A Memoir from the Louisiana Delta

Food, and particularly local cuisine is so important to Creoles that it’s said as soon as they enter Heaven they wave hello to Saint Peter and ask, ‘Comment ca va, Monsieur? Where’s the pot of jambalaya?’ If Saint Peter says there’s no jambalaya they will rub their chins and inquire about the food customs in the other place. Many New Orleanians would, in fact, claim they’d rather be in hell than eat bad food. Indeed, what better way to understand South Louisiana than as a kind of Dantean underworld where we fill ourselves to bursting with those very vices that tortured us when we lived above ground: food and drink.

Feeding off the otherworldly mythos of New Orleans and the surrounding southern swampland, St. Germain stirs up the past—both her own and Louisiana’s—to create Swamp Songs, an evocative, elegiac collection of essays that bursts with pain and redemption. From the shores of Lake Pontchartrain to the streets of New Orleans during Mardi Gras these compelling essays taste of loss: the loss of wild open places papered over with fast food restaurants and retail stores, the loss of father and brother to the embrace of addiction, the loss of self through risk and rebellion. And yet the leaven of hope works throughout to raise the possibility of salvation found speaking the truth.

The undeniable force of Swamp Songs is St. Germain’s rare ability to make the ugly compelling, the painful beautiful, the difficult enlightening. She has blended together word after word to create a zesty, complex jambalaya thick with all the ingredients that make life rich and resonant.

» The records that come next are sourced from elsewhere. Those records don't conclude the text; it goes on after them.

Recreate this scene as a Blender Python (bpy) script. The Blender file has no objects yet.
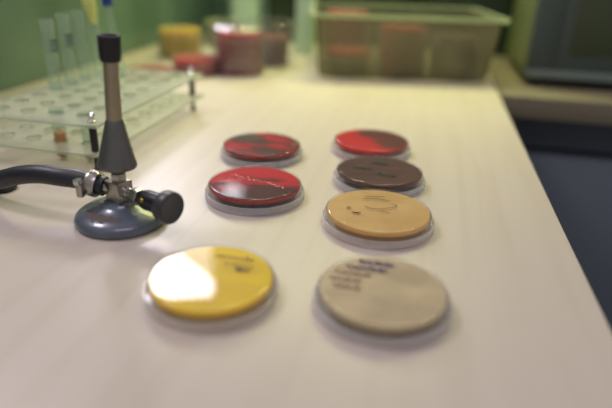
import bpy, bmesh, math, random
from mathutils import Vector, Matrix
PI = math.pi
TOP = 0.75            # height of the worktops above the floor
S = bpy.context.scene
C = S.collection

# ------------------------------------------------------------------ materials
def new_mat(name):
    m = bpy.data.materials.new(name); m.use_nodes = True
    m.node_tree.nodes.clear()
    return m, m.node_tree.nodes, m.node_tree.links

def out(n, l, sock):
    o = n.new('ShaderNodeOutputMaterial'); l.new(sock, o.inputs['Surface'])

def plain(name, col, rough=0.5, metal=0.0, bump=0.0, bscale=200, vary=0.0, coat=0.0, spec=0.5):
    m, n, l = new_mat(name)
    p = n.new('ShaderNodeBsdfPrincipled')
    p.inputs['Base Color'].default_value = (*col, 1)
    p.inputs['Roughness'].default_value = rough
    p.inputs['Metallic'].default_value = metal
    p.inputs['Coat Weight'].default_value = coat
    p.inputs['Specular IOR Level'].default_value = spec
    tc = n.new('ShaderNodeTexCoord')
    nz = n.new('ShaderNodeTexNoise'); nz.inputs['Scale'].default_value = bscale
    nz.inputs['Detail'].default_value = 4
    l.new(tc.outputs['Object'], nz.inputs['Vector'])
    if vary:
        mx = n.new('ShaderNodeMix'); mx.data_type = 'RGBA'
        mx.inputs['A'].default_value = (*[c*(1-vary) for c in col], 1)
        mx.inputs['B'].default_value = (*[min(1, c*(1+vary)) for c in col], 1)
        l.new(nz.outputs['Fac'], mx.inputs['Factor'])
        l.new(mx.outputs['Result'], p.inputs['Base Color'])
    if bump:
        b = n.new('ShaderNodeBump'); b.inputs['Strength'].default_value = bump
        b.inputs['Distance'].default_value = 0.0005
        l.new(nz.outputs['Fac'], b.inputs['Height']); l.new(b.outputs['Normal'], p.inputs['Normal'])
    out(n, l, p.outputs[0])
    return m

def clear(name, tint=(0.97, 0.98, 0.97), haze=0.06, hazecol=(0.9, 0.9, 0.88), rough=0.03, ior=1.5):
    """thin clear plastic: see-through, fresnel gloss, slight milkiness"""
    m, n, l = new_mat(name)
    t = n.new('ShaderNodeBsdfTransparent'); t.inputs[0].default_value = (*tint, 1)
    d = n.new('ShaderNodeBsdfDiffuse'); d.inputs[0].default_value = (*hazecol, 1)
    tl = n.new('ShaderNodeBsdfTranslucent'); tl.inputs[0].default_value = (*hazecol, 1)
    dm = n.new('ShaderNodeMixShader'); dm.inputs[0].default_value = 0.5
    l.new(d.outputs[0], dm.inputs[1]); l.new(tl.outputs[0], dm.inputs[2])
    lw = n.new('ShaderNodeLayerWeight'); lw.inputs['Blend'].default_value = 0.3
    mr = n.new('ShaderNodeMapRange')
    mr.inputs['To Min'].default_value = haze; mr.inputs['To Max'].default_value = min(1, haze*3+0.08)
    l.new(lw.outputs['Facing'], mr.inputs['Value'])
    a = n.new('ShaderNodeMixShader'); l.new(mr.outputs[0], a.inputs[0])
    l.new(t.outputs[0], a.inputs[1]); l.new(dm.outputs[0], a.inputs[2])
    g = n.new('ShaderNodeBsdfGlossy'); g.inputs['Roughness'].default_value = rough
    # Schlick reflectance, the same from both sides of the thin wall
    f2 = n.new('ShaderNodeLayerWeight'); f2.inputs['Blend'].default_value = 0.5
    pw = n.new('ShaderNodeMath'); pw.operation = 'POWER'; pw.inputs[1].default_value = 5; l.new(f2.outputs['Facing'], pw.inputs[0])
    fr = n.new('ShaderNodeMath'); fr.operation = 'MULTIPLY_ADD'; fr.inputs[1].default_value = 0.9; fr.inputs[2].default_value = ((ior-1)/(ior+1))**2
    l.new(pw.outputs[0], fr.inputs[0])
    b = n.new('ShaderNodeMixShader'); l.new(fr.outputs[0], b.inputs[0])
    l.new(a.outputs[0], b.inputs[1]); l.new(g.outputs[0], b.inputs[2])
    out(n, l, b.outputs[0])
    return m

def agar(name, cols, scale=25, rot=0.0, stretch=(1, 3, 1), pos=(0.35, 0.65), offs=(0, 0, 0), grad=None, trans=0.35, clarity=0.12):
    """culture medium: two colours mixed by noise, with an optional linear zone across the disc"""
    m, n, l = new_mat(name)
    tc = n.new('ShaderNodeTexCoord'); mp = n.new('ShaderNodeMapping')
    mp.inputs['Rotation'].default_value = (0, 0, rot); mp.inputs['Scale'].default_value = stretch
    mp.inputs['Location'].default_value = offs
    l.new(tc.outputs['Object'], mp.inputs['Vector'])
    nz = n.new('ShaderNodeTexNoise'); nz.inputs['Scale'].default_value = scale; nz.inputs['Detail'].default_value = 3
    l.new(mp.outputs[0], nz.inputs['Vector'])
    fac = nz.outputs['Fac']
    if grad:
        gx, gy, gk, g0 = grad
        dp = n.new('ShaderNodeVectorMath'); dp.operation = 'DOT_PRODUCT'
        dp.inputs[1].default_value = (gx*gk, gy*gk, 0); l.new(tc.outputs['Object'], dp.inputs[0])
        ad = n.new('ShaderNodeMath'); ad.operation = 'ADD'; l.new(dp.outputs['Value'], ad.inputs[0]); l.new(fac, ad.inputs[1])
        ad2 = n.new('ShaderNodeMath'); ad2.operation = 'ADD'; l.new(ad.outputs[0], ad2.inputs[0]); ad2.inputs[1].default_value = g0
        fac = ad2.outputs[0]
    r = n.new('ShaderNodeValToRGB'); r.color_ramp.elements[0].position = pos[0]; r.color_ramp.elements[1].position = pos[1]
    r.color_ramp.elements[0].color = (*cols[0], 1); r.color_ramp.elements[1].color = (*cols[1], 1)
    if len(cols) > 2:
        e = r.color_ramp.elements.new((pos[0]+pos[1])/2); e.color = (*cols[2], 1)
    l.new(fac, r.inputs[0])
    p = n.new('ShaderNodeBsdfPrincipled'); p.inputs['Roughness'].default_value = 0.4; p.inputs['Specular IOR Level'].default_value = 0.1
    l.new(r.outputs[0], p.inputs['Base Color'])
    t = n.new('ShaderNodeBsdfTranslucent'); l.new(r.outputs[0], t.inputs[0])
    mx = n.new('ShaderNodeMixShader'); mx.inputs[0].default_value = trans
    l.new(p.outputs[0], mx.inputs[1]); l.new(t.outputs[0], mx.inputs[2])
    tp = n.new('ShaderNodeBsdfTransparent'); l.new(r.outputs[0], tp.inputs[0])
    m2 = n.new('ShaderNodeMixShader'); m2.inputs[0].default_value = clarity
    l.new(mx.outputs[0], m2.inputs[1]); l.new(tp.outputs[0], m2.inputs[2])
    out(n, l, m2.outputs[0])
    return m

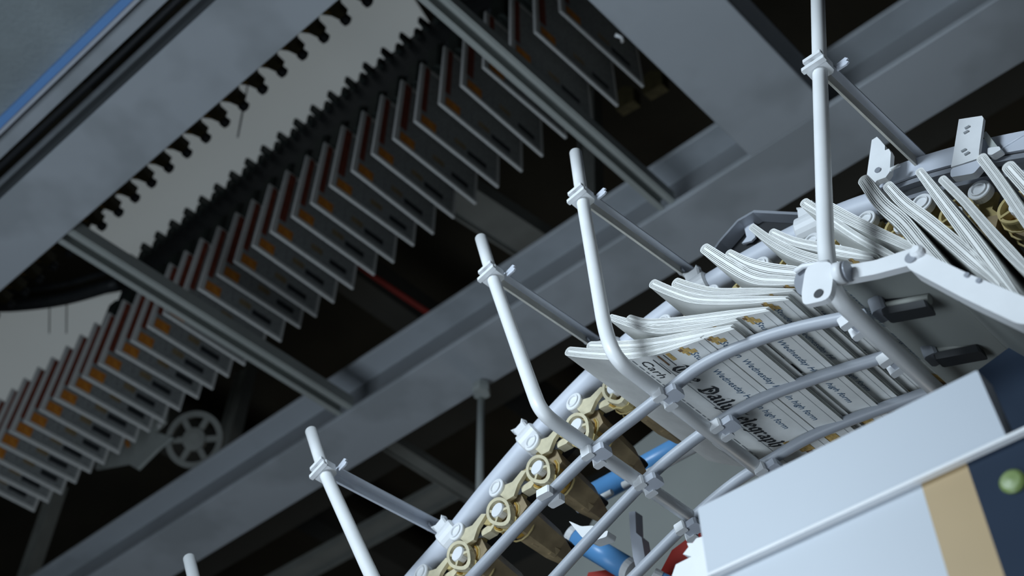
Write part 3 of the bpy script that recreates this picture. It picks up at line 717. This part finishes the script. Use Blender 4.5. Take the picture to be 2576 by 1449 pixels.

“These powerful essays remind us that to be fully human we should endeavor not to glide smoothly over the surface of life but to seek out, like Thoreau, the thickest and most dismal swamp. They are vitally metaphorical, linking spirit and body, body and landscape, landscape and spirit, in ways that surprise us on every page.”
—Robert Hellenga, author of Blues Lessons

“Swamp Songs offers a sense of life on the Louisiana Delta more vivid than any book I have ever read. Like a magnificent roux its pages are rich, redolent with the complexity and contradictions of this extraordinary place. Her astonishing imaginative leaps and musings, her attention to detail and lyric presentation, place St. Germain in a class shared by masterful memorists—and celebrated Cajun musicians and chefs—alike.”
—Kim Barnes, author of Hungry for the World

“Swamp Songs rings with intelligence and heart. The essays put us in touch with a place and time in a way wholly original, poetic and precise. St. Germain's love for Louisiana winds its way through every paragraph like that indestructible wisteria in her mother's back yard.”
—Tim Gautreaux, author of Welding with Children: Stories

“As for ranking this book among others of its kind, I’ll say this—there aren’t any quite like this one, and that’s why it’s fascinating.”
—Peggy Shumaker, author of Underground Rivers

Sheryl St. Germain is associate professor of English at Iowa State University. She is the author of numerous collections of poetry including the most recent "The Journals of Scheherazade" as well as being the 1999 winner of the William Faulkner Creative Writing Award for the Personal Essay. She lives in Ames, Iowa.